United Airlines resolved his case immediately then, but the incident reportedly cost the company $180 million, according to an article in The Business Insider. 

Often, these customer service mishaps are first posted on a company’s social media channels, giving the social media manager the opportunity to fix it before it gets out of control. 

However, there was a frightening article published in October, 2011, that stated: 70% of Companies Ignore Customer Complaints on Twitter. In addition, it also says, "Previous research from ExactTarget called Twitter X-Factors showed that fewer than 1% of customers use Twitter as their first stop in problem resolution. In almost every case, the people complaining on Twitter are doing so because your company already failed to satisfy them in one or more traditional customer service channels."
Scary stuff, isn’t it?

So the moral of the story for social media managers?

You can’t control the customer service department at your company, even though a direct line to a management connection in that department can help immensely.
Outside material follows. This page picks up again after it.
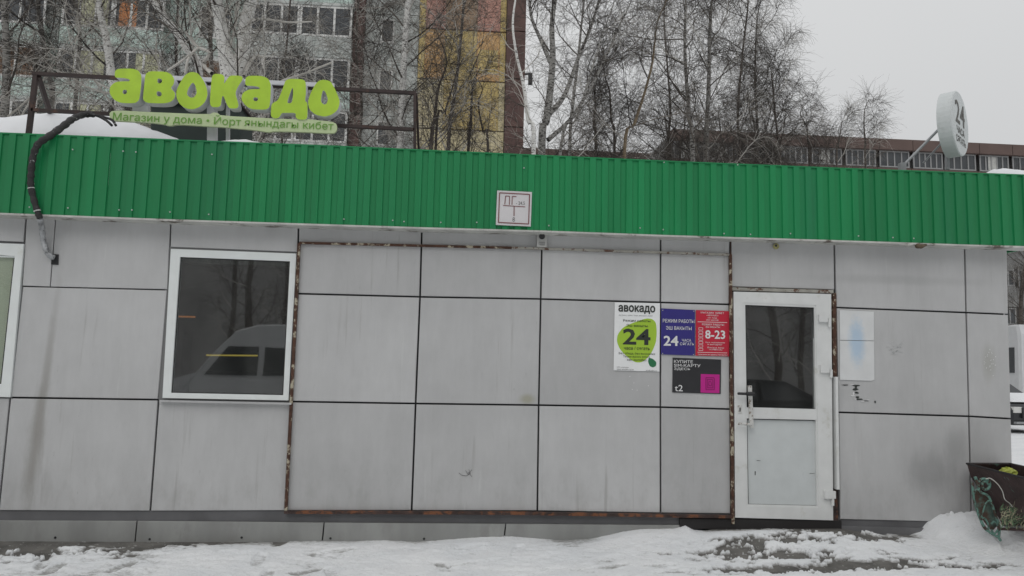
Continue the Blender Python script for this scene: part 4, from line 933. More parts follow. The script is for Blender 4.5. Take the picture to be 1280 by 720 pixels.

But you can respond immediately when a complaint appears on any of your social media channels, and let the customer know that you’ve heard him, and are working on an answer. And then do it. Escalate the issue as quickly as you can internally, and when you have a resolution, make sure that you publish the resolution on the social media channel where the complaint first appeared. How you respond will be noted by your fans and followers.

I don't know about you, but being held up as the poster child or business case study of "what not to do" is nothing I'm interested in pursuing.